Toujours armée et aux aguets, Makepeace traverse sans broncher entre steppes et taïga, aventures entrecoupées de longs séjours dans des camps d’internement et de travaux forcés. Héroïne de dystopie oblige, la jeune femme ne s’est jamais embarrassée d’illusions. « Exactement comme quand je piste du gibier, je ne cours pas après ce que j’espère trouver mais seulement après ce qui est là ». Et sa vision de l’homme ne peut guère s’améliorer au gré des rencontres dans ce genre de terrain hostile. Ses parents, des pionniers chargés d’implanter une ville dans le Grand Nord pour échapper à la dégradation du climat, s’en sont chargés pour elle. À la manière tordue et cynique familière des utopistes bon teint.

« (…) tous croyaient que dans l’espace et le silence figé du Grand Nord, ils rejoueraient la paisible musique de la vie telle qu’elle devait être – austère, rude, façonnée par les saisons et la traversée des épreuves – et renoueraient contact avec leurs semblables (…) Nous faisions pousser des tomates dans l’Arctique et parlions d’y planter des orangers ».

Un roman qui tire son inspiration de Tchernobyl

Car les luttes de pouvoir et la face sombre de l’humanité ressurgissent aux premières difficultés. La philosophie de Makepeace s’est donc forgée à la rude. Tuer ou être tuée. La cruauté son quotidien.

« Peu à peu, avec le temps, il devenait clair que les colons avaient moins de choses en commun qu’ils le croyaient. (…) Et on a beau essayer de prendre un nouveau départ, très vite les gens retombent dans leurs vieux réflexes. Pour beaucoup, la vie est une affaire d’habitude. On peut mettre tout le monde à égalité sur la ligne de départ, ça n’empêchera pas certains d’avoir plus de choses à l’arrivée et de chercher à les protéger, ni d’autres d’en avoir moins et de crier au scandale ».

Le regard du documentariste Marcel Theroux s’est décillé, et définitivement noirci, dans la zone d’exclusion de Tchernobyl. Progrès ? Vous avez dit progrès ? Ni la politique, ni la technologie n’ont tenu leurs promesses à l’ère Poutine et ante-Biden. L’espoir n’est pas de mise dans ce monde post apocalyptique.

Humanité, point final 

La figure de Makepeace s’inspire d’une vieille femme qui a décidé, contre les autorités, de vivre dans la zone dévastée par la catastrophe nucléaire. Le romancier l’a rencontrée lors d’un reportage.
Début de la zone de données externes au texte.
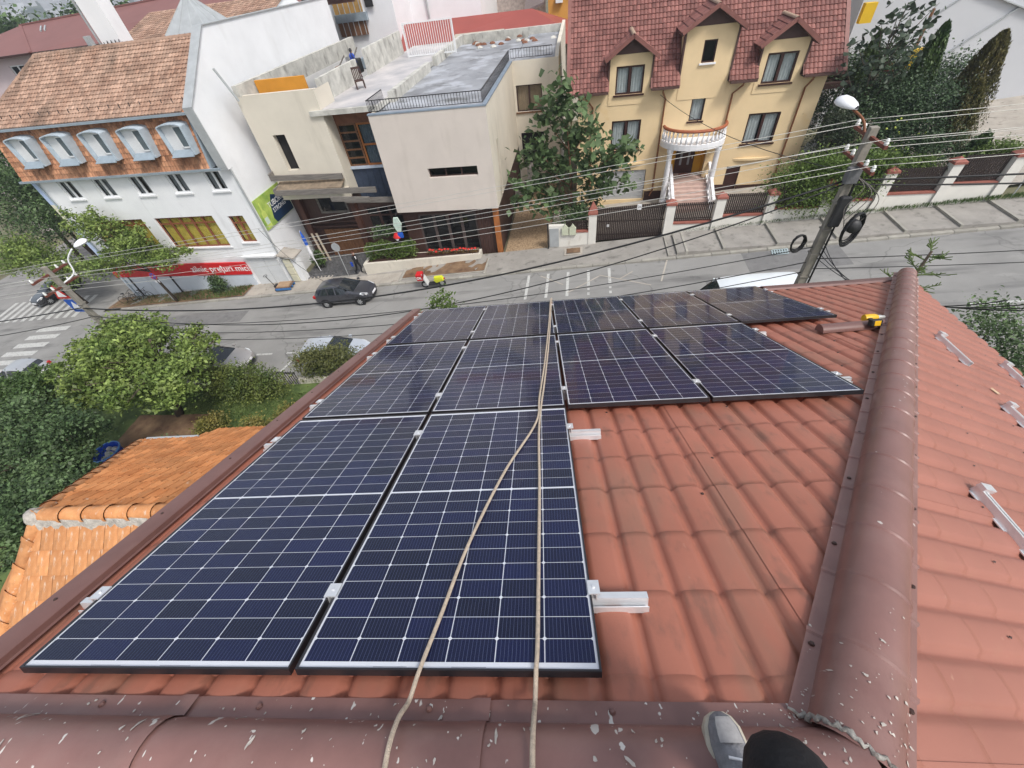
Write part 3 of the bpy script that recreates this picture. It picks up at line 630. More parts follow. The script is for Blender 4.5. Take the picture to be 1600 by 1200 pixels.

Selon Haruki Murakami, l’auteur d’Au Nord du monde a admiré « l’audace et l’indépendance de sa nature, le pragmatisme de sa démarche et son absence totale d’auto-apitoiement ».

Plus radicalement, Galina représente à ses yeux un symbole du « point final de l’existence humaine sur cette planète ». Incarnation qu’elle est d’une « vie sauvage revigorée par l’absence humaine, une femme sans descendance, ayant passé l’âge de procréer, cultivant son potager sur une terre contaminée ».

Une trace d’espoir dans un monde glacial ?

La nostalgie et les réflexions de Makepeace sur la sagesse perdue des cultures ancestrales laisse une trace d’espoir dans la neige, la glace et le vent. Exemple : « (…) le temps rétablit l’équilibre des choses, la simplicité perdure et l’excentrique, avec sa modernité, reste en rade. Le meilleur moyen de savoir quelle sera la durée de vie d’une chose est de se demander depuis combien de temps elle existe ».

« (…) l’excentrique, avec sa modernité, reste en rade »

C’est toute la force de cette fable finalement que de pousser le paradoxe de la hideur à l’extrême. Pour faire rêver à une autre manière de vivre ? Provocateur, méditatif, Marcel Theroux cet utopiste qui s’ignore ?

>Au Nord du monde, de Marcel Théroux. Zulma, 397 pages, 20 euros.